- _COLLECTED DATA_

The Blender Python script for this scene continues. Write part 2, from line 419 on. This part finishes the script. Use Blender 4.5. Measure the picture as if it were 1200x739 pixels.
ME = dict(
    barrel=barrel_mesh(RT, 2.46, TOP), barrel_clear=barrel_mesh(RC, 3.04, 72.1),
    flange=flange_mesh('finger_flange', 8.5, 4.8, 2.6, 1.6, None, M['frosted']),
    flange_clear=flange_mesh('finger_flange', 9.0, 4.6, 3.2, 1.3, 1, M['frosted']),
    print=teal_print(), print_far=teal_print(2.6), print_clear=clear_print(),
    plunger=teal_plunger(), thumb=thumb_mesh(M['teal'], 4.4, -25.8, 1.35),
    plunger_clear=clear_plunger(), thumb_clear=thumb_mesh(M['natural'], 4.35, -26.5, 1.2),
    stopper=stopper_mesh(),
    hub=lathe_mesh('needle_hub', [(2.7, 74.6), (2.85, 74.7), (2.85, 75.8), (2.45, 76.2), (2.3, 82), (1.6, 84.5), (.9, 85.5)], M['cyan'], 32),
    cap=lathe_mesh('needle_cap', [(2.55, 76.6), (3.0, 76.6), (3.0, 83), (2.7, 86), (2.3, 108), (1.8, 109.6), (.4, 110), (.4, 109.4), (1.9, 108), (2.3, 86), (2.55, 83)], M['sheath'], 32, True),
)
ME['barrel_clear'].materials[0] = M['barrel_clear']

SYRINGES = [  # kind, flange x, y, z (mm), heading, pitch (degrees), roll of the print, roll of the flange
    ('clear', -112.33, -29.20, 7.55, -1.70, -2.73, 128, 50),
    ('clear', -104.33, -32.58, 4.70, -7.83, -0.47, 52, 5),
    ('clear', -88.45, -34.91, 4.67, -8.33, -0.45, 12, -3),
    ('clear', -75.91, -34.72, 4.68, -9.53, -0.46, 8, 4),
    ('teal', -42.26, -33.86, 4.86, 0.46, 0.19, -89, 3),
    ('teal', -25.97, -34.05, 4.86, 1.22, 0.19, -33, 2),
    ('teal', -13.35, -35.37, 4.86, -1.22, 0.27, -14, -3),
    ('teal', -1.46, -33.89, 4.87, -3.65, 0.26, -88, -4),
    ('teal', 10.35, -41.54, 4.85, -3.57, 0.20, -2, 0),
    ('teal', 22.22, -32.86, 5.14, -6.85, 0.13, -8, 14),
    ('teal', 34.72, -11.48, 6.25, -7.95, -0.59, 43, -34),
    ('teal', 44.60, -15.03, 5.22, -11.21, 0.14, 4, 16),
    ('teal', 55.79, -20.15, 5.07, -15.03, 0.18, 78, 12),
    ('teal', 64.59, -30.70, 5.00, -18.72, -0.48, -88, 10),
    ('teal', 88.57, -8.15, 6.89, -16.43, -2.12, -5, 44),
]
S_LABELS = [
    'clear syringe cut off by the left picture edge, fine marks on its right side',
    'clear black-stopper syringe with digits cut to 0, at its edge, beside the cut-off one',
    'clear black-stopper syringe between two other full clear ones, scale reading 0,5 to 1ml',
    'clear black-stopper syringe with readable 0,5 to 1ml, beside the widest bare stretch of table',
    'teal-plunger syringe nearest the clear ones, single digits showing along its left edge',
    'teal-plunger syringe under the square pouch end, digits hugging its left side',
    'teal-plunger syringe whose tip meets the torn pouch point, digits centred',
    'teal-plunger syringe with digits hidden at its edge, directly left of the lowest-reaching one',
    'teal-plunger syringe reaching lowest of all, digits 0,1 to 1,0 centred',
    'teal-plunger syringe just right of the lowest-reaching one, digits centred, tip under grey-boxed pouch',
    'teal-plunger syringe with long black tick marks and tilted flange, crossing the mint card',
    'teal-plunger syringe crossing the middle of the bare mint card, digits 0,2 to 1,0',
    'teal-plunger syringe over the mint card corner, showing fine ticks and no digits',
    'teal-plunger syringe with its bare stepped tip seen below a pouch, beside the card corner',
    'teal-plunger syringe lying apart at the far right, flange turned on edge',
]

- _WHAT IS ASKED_
All lines from the beginning of the material above through the one with "ME['barrel_clear'].materials[0] = M['barrel_clear']" need to be returned exactly; please return those and only those.

- _TASK ANSWER_
The Blender Python script for this scene continues. Write part 2, from line 419 on. This part finishes the script. Use Blender 4.5. Measure the picture as if it were 1200x739 pixels.
ME = dict(
    barrel=barrel_mesh(RT, 2.46, TOP), barrel_clear=barrel_mesh(RC, 3.04, 72.1),
    flange=flange_mesh('finger_flange', 8.5, 4.8, 2.6, 1.6, None, M['frosted']),
    flange_clear=flange_mesh('finger_flange', 9.0, 4.6, 3.2, 1.3, 1, M['frosted']),
    print=teal_print(), print_far=teal_print(2.6), print_clear=clear_print(),
    plunger=teal_plunger(), thumb=thumb_mesh(M['teal'], 4.4, -25.8, 1.35),
    plunger_clear=clear_plunger(), thumb_clear=thumb_mesh(M['natural'], 4.35, -26.5, 1.2),
    stopper=stopper_mesh(),
    hub=lathe_mesh('needle_hub', [(2.7, 74.6), (2.85, 74.7), (2.85, 75.8), (2.45, 76.2), (2.3, 82), (1.6, 84.5), (.9, 85.5)], M['cyan'], 32),
    cap=lathe_mesh('needle_cap', [(2.55, 76.6), (3.0, 76.6), (3.0, 83), (2.7, 86), (2.3, 108), (1.8, 109.6), (.4, 110), (.4, 109.4), (1.9, 108), (2.3, 86), (2.55, 83)], M['sheath'], 32, True),
)
ME['barrel_clear'].materials[0] = M['barrel_clear']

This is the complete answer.